— Start of RECORDED INFORMATION —

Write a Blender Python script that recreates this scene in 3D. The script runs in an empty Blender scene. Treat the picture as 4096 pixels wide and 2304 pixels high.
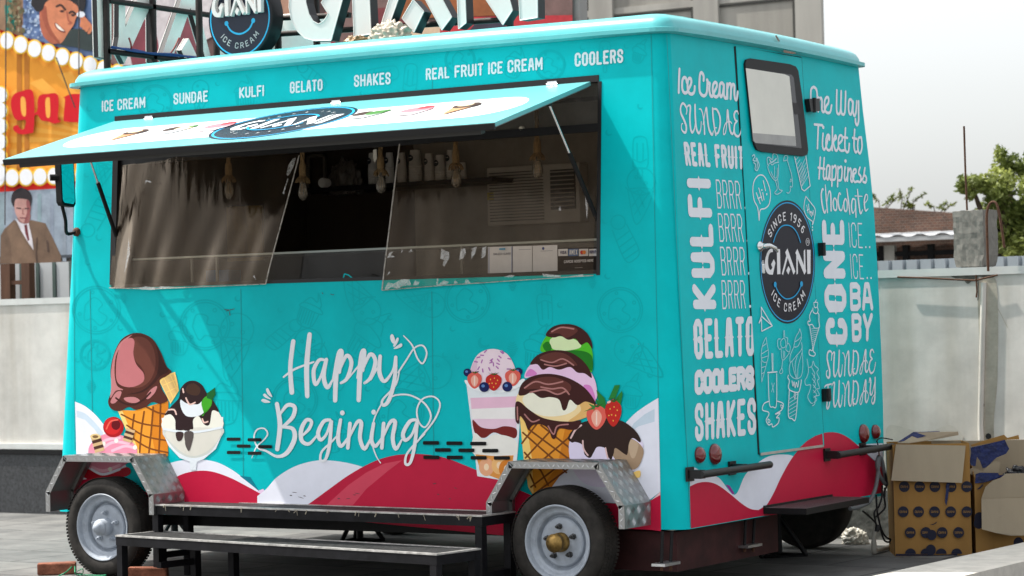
import bpy, bmesh, math, random
from mathutils import Vector, Matrix, Quaternion
R_ = math.radians
random.seed(7)
SC = bpy.context.scene

# ---------------------------------------------------------------- camera
CAM = Vector((6.3404, -11.3473, 1.4619)); YAW, PITCH, ROLL, FPX = .56803, .01420, -.02250, 9842.5
_f = Vector((-math.sin(YAW)*math.cos(PITCH), math.cos(YAW)*math.cos(PITCH), math.sin(PITCH)))
_r0 = Vector((math.cos(YAW), math.sin(YAW), 0)); _u0 = _r0.cross(_f)
_r = math.cos(ROLL)*_r0 + math.sin(ROLL)*_u0; _u = -math.sin(ROLL)*_r0 + math.cos(ROLL)*_u0
cd = bpy.data.cameras.new('camera'); cam = bpy.data.objects.new('camera', cd); SC.collection.objects.link(cam)
cam.matrix_world = Matrix(((_r.x, _u.x, -_f.x, CAM.x), (_r.y, _u.y, -_f.y, CAM.y), (_r.z, _u.z, -_f.z, CAM.z), (0, 0, 0, 1)))
cd.sensor_width = 36; cd.lens = FPX/4096*36; cd.clip_start = .1; cd.clip_end = 3000
cd.dof.use_dof = True; cd.dof.focus_distance = 13.6; cd.dof.aperture_fstop = 4.0
SC.camera = cam

# ---------------------------------------------------------------- light
SUN = Vector((.62, .14, -1)).normalized()
w = bpy.data.worlds.new('World'); SC.world = w; w.use_nodes = True
nt = w.node_tree; bg = nt.nodes['Background']
sky = nt.nodes.new('ShaderNodeTexSky'); sky.sky_type = 'NISHITA'; sky.sun_disc = False
sky.sun_elevation = math.asin(-SUN.z); sky.sun_rotation = math.atan2(-SUN.x, -SUN.y)
sky.air_density = 1.0; sky.dust_density = 6.0; sky.ozone_density = 1.0; sky.altitude = 200
hs = nt.nodes.new('ShaderNodeHueSaturation'); hs.inputs['Saturation'].default_value = .3; nt.links.new(sky.outputs[0], hs.inputs['Color']); mxs = nt.nodes.new('ShaderNodeMixRGB'); mxs.inputs[0].default_value = .55; mxs.inputs[2].default_value = (1.95, 2.02, 2.02, 1); nt.links.new(hs.outputs[0], mxs.inputs[1]); nt.links.new(mxs.outputs[0], bg.inputs[0]); bg.inputs[1].default_value = .15
sl = bpy.data.lights.new('sun', 'SUN'); so = bpy.data.objects.new('sun', sl); SC.collection.objects.link(so)
sl.energy = 2.4; sl.angle = R_(.6); sl.color = (1, .95, .87)
so.rotation_euler = SUN.to_track_quat('-Z', 'Y').to_euler(); so.location = (-20, -10, 30)
SC.view_settings.view_transform = 'Standard'; SC.view_settings.look = 'None'
SC.view_settings.gamma = 1; SC.view_settings.exposure = 1.54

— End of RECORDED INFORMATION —

TASK DESCRIPTION: Reproduce the material above from its first line through the line containing "SC = bpy.context.scene", both ends included, and skip every picture.

RESPONSE FOR THIS EXERCISE:
Write a Blender Python script that recreates this scene in 3D. The script runs in an empty Blender scene. Treat the picture as 4096 pixels wide and 2304 pixels high.
import bpy, bmesh, math, random
from mathutils import Vector, Matrix, Quaternion
R_ = math.radians
random.seed(7)
SC = bpy.context.scene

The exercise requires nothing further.